Tuesday 23 February 2016

Unflattening: General Review/Introduction

Unflattening is an unapologetic polemic for the value of 'sequential art' as both an educational and academic medium. Written by Nick Sousanis as a PhD thesis, it explores how comics challenge the 'flatness' of current educational practice. Slipping between meditations on the nature of existence, the conformity enforced by traditional approaches to learning, the aesthetics of comics and wider reflections on the relationship between form and content, Unflattening claims a place for this 'low art' that challenges the hegemony of academic writing.

Across ten chapters - each of which offer a self-contained analysis of a particular aspect of his argument, Sousanis works steadily towards his conclusion: words and images can combine to create a more immersive text, and provide new perspectives. But, appropriately, the chapters leap between subjects, variously decrying the limitations of academic routines (Flatness and Strings Attached), the philosophical thought experiment presented in Flatland and celebrating the potential of comics to encourage new perspectives (Awakening). 

While there is little to surprise the regular reader of comics - for example, his discussion of fractals is familiar from Godel, Escher, Bach - he articulates both the aesthetic potential of comics and their epistemology with a wit and clarity.

Despite being an academic text, with an impressive density of information - Sousanis never loses a lightness of touch. The striking images of the first chapter, which echo the mechanical complexity and horror of Escher's trick pictures, establish his vision of an education caught in its own ruts, and the final chapter illustrates the exciting of thinking between mathematics and mysticism.

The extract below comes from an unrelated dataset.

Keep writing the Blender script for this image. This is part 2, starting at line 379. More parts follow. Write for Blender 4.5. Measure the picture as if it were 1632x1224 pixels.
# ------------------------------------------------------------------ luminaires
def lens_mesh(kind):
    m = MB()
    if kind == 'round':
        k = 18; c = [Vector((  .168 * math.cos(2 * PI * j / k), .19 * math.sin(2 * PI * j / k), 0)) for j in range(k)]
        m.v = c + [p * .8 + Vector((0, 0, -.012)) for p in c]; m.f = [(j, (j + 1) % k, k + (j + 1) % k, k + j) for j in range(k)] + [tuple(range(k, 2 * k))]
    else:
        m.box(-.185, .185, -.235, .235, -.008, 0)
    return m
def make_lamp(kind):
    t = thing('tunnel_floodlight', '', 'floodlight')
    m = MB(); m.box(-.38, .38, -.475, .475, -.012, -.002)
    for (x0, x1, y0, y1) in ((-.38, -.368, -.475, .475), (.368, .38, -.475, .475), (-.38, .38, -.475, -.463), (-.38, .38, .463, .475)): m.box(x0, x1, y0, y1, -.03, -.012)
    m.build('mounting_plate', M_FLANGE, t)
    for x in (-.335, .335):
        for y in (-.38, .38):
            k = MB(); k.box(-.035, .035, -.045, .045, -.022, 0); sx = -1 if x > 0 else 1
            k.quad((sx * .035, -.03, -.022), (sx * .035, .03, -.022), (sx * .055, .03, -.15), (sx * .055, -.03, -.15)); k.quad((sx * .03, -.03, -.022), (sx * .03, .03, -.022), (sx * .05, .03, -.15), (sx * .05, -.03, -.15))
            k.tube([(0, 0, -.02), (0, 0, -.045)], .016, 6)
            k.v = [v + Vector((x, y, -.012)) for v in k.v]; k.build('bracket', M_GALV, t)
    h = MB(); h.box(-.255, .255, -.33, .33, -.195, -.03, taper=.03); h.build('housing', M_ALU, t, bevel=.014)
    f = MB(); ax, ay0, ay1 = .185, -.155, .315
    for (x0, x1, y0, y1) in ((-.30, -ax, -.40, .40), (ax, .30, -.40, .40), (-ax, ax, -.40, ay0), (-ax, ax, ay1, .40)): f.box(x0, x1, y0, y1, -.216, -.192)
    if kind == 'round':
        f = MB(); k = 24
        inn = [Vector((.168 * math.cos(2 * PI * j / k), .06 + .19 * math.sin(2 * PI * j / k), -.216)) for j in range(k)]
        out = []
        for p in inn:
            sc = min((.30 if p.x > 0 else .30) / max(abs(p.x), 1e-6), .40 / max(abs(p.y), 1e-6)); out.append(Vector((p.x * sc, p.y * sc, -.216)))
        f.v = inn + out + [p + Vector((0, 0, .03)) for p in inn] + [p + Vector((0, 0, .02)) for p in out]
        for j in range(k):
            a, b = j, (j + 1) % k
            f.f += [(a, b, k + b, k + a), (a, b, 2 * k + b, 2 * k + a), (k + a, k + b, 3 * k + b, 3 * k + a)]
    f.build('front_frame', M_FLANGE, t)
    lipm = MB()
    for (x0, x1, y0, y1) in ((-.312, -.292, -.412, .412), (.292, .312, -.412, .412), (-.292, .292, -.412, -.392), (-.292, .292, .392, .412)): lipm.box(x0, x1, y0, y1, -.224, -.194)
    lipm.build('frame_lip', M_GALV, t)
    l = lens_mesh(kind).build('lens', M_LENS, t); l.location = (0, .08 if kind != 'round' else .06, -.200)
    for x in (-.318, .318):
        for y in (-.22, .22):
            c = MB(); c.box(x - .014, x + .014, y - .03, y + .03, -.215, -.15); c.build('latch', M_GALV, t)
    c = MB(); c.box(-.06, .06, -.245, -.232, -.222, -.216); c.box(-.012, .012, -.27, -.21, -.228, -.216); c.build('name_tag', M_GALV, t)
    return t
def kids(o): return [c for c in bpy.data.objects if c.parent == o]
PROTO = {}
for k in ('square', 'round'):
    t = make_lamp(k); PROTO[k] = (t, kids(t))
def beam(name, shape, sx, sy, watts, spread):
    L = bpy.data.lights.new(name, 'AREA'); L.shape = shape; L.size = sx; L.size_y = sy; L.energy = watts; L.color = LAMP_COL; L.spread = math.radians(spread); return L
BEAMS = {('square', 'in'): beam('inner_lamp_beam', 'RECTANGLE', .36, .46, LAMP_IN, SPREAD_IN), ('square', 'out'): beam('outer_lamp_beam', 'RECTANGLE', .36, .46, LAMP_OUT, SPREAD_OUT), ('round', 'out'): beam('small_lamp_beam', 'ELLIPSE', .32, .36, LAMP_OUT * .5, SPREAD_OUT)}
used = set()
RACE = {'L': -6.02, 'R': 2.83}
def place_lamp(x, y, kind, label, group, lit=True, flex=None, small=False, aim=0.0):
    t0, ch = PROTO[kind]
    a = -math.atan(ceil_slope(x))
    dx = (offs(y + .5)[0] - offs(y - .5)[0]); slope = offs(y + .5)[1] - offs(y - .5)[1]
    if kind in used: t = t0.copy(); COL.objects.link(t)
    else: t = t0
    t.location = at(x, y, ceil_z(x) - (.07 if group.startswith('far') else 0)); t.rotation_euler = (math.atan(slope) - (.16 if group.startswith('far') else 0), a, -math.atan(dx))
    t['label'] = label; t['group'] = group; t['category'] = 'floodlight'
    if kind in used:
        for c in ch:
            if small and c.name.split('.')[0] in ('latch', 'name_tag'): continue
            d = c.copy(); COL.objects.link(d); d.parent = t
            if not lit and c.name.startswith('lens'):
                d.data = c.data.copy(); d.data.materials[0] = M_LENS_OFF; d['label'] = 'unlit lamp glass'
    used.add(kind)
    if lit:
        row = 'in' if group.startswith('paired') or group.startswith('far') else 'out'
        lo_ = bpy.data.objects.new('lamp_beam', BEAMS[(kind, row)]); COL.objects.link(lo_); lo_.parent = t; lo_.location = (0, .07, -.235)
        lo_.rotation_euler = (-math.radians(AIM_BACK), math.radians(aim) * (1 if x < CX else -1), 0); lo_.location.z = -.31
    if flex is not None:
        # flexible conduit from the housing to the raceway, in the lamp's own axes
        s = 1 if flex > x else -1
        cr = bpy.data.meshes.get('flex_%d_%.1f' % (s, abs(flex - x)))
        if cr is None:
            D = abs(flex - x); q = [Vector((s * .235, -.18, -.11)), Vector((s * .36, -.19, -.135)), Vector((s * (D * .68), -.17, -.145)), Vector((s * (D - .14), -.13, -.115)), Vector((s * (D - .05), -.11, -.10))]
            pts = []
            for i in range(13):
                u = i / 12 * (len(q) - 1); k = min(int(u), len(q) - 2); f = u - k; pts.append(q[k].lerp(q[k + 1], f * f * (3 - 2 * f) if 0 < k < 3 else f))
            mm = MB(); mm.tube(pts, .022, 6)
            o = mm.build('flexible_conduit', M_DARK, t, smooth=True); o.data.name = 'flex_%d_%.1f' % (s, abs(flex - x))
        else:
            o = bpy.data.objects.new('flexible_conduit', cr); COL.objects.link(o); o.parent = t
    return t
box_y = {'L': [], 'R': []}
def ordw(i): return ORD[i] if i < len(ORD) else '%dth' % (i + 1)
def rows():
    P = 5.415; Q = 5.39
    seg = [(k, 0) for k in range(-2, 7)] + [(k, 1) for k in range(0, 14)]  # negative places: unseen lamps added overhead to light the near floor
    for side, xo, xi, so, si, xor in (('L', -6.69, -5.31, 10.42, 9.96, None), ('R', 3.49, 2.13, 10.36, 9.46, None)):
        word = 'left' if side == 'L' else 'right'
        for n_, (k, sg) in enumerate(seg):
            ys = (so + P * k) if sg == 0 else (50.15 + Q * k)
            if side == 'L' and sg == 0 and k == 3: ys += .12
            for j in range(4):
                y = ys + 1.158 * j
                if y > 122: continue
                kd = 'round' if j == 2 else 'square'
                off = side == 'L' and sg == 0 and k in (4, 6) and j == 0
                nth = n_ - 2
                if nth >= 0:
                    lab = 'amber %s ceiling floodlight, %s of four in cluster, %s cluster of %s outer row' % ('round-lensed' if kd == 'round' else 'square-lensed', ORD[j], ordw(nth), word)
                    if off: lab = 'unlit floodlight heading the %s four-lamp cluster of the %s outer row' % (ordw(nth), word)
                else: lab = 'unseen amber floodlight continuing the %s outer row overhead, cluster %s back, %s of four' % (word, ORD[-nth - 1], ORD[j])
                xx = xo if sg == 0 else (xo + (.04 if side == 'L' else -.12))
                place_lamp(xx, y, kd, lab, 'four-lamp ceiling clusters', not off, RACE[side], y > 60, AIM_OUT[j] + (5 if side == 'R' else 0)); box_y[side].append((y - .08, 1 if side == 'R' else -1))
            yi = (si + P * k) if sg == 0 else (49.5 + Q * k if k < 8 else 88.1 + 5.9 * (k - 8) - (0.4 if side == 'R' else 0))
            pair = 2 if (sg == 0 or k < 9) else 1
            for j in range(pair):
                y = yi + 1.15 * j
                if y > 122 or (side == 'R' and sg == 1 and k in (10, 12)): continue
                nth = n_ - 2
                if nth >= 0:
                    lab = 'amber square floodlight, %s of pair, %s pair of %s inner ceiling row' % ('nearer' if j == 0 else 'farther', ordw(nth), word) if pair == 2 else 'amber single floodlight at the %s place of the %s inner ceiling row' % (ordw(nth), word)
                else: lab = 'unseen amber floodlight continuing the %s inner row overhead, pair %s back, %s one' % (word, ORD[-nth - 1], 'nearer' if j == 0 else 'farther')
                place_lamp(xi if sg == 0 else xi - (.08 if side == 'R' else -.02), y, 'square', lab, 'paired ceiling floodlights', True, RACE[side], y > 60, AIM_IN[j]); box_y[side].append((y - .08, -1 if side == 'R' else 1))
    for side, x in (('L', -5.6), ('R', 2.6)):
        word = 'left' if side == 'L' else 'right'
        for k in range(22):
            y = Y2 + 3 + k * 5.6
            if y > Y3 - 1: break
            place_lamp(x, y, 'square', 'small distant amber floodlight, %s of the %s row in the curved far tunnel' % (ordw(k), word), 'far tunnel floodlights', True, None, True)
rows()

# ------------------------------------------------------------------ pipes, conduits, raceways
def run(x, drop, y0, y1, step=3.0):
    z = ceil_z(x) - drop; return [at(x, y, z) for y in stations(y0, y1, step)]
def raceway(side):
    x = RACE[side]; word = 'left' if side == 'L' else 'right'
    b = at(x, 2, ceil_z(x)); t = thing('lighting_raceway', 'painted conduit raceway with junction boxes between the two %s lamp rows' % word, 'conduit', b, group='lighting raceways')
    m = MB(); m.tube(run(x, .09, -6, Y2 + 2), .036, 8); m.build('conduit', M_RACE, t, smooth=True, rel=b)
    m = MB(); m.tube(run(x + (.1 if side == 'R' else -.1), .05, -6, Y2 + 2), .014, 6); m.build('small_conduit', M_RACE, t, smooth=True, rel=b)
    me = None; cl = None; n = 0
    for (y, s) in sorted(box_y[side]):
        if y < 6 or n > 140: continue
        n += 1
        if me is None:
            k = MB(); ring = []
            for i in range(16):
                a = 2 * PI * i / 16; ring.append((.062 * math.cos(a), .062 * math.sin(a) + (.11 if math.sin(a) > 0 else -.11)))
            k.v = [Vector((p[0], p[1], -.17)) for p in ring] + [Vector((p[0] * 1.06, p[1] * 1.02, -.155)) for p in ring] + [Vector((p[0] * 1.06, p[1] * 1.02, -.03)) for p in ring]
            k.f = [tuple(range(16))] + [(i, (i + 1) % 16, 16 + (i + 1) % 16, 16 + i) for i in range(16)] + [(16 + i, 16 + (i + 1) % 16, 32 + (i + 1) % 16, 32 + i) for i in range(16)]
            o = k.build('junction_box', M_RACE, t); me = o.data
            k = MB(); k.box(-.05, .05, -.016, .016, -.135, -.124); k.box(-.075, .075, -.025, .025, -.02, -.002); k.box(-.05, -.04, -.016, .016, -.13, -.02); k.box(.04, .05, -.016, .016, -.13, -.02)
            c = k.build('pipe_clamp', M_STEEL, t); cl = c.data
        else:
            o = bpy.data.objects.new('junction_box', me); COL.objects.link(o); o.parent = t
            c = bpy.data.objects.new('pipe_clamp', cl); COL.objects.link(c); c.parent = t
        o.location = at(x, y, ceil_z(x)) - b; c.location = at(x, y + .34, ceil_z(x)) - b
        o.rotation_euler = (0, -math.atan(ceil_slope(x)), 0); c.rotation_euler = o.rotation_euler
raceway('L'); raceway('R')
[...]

Unflattening is a step forward for the comic book: simultaneously playful and intelligent, it combines an argument for the medium and challenges established thinking on the nature of perception. There's a clear lineage for the material - Robert Anton Wilson followed a more psychedelic version of the arguments, and Abbot's Flatland is explicitly referenced - but, balanced between the creative and the academic, Sousanis' achievement is to question the relationship between these apparently disparate categories.